Anyway, on my way home I decided to fill my gas tank. It's not really my gas tank -- it's the loaner from the shop that's fixing my car. I parked the car, got out, and was perplexed by the gas cap (or rather, the little door that covers the gas cap (there's probably a name for it, but it escapes me for the moment)). I can find the door, but it's obviously not meant to open by hand. I hunted around inside the car, couldn't find a switch for it, tried to pry it with my key (not something I'd do on my own vehicle (and no luck either, by the way)), and then went into the glove compartment for the owner's manual which, as anyone with a penis knows, should only be done as a last resort. Where's the switch? It's in the back of the glove compartment. This will haunt me for the rest of my days:
Dealer: Now this sweet baby comfortably seats seventeen, gets 500 miles to the gallon city, slices, dices, does your foreplay and your taxes, warns you if you're giving your wireless network a stupid name, and is priced to own at $6.22.

Me: How do I get into the gas tank?

Dealer: Little button in the glove compartment.

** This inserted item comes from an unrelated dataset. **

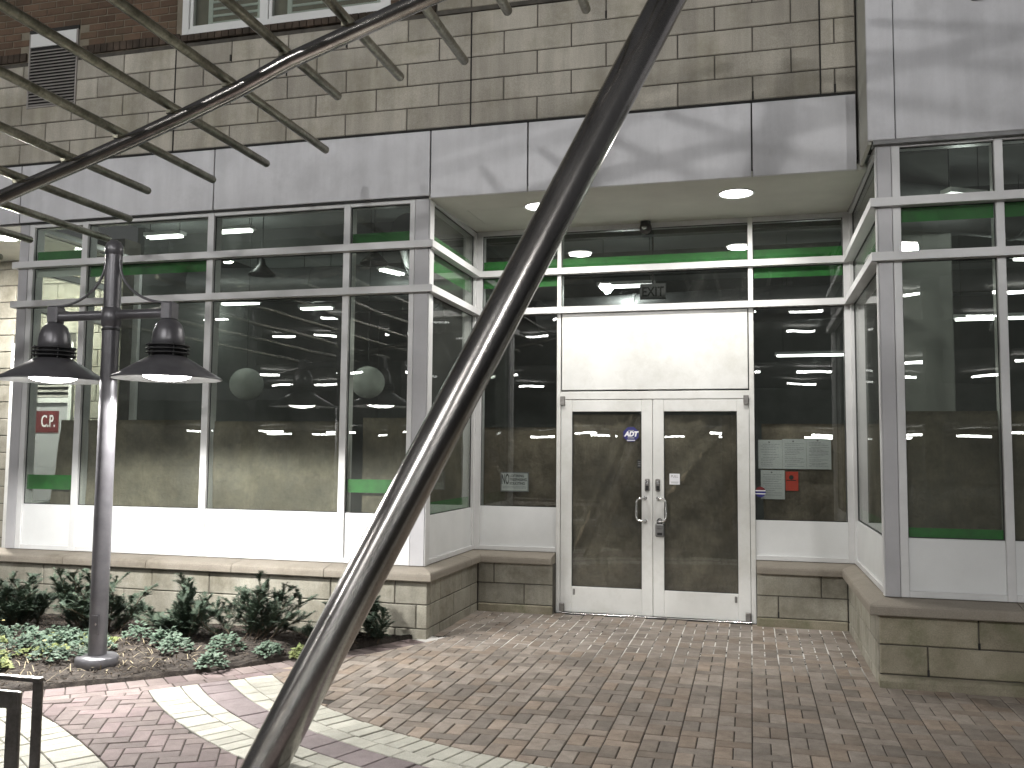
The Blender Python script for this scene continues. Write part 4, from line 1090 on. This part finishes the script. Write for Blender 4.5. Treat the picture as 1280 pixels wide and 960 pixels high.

Me: Uh huh. Tell me about this '89 Yugo over here.
I got home after the gas fiasco and found Nate and Mikey in front of The West Wing... exactly where they were when I left almost six hours earlier. The West Wing is Nate's Show, in the same way that Twin Peaks is My Show. I sat down to say hi, and didn't get up for about two hours. At some point Nate's cousin from downstairs came up to say hello, and another cousin from Way The Hell Up North showed up.

In one of the episodes the secret service gives everybody new codenames, and CJ's is Flamingo. Mikey and I decided that we all needed codenames, too. He's Kneesock, Nate is Ninja Midget, and Nate's cousin Tyler is Punkin. One of our housemates -- I won't say which -- is Buttplug ("Buttplug is covering the rear entrance. Repeat, Buttplug is covering the rear entrance"). My codename is The Majestic Colin, but since that's wordy the S.S. will probably choose to shorten it to Colin.

Yeah, The West Wing is pretty good. It just got turned off though. Apparently everybody's going drinking. Am I invited? Sure. Am I going? What do you think? No, Ellen just called, so I'ma post this and head over to her place.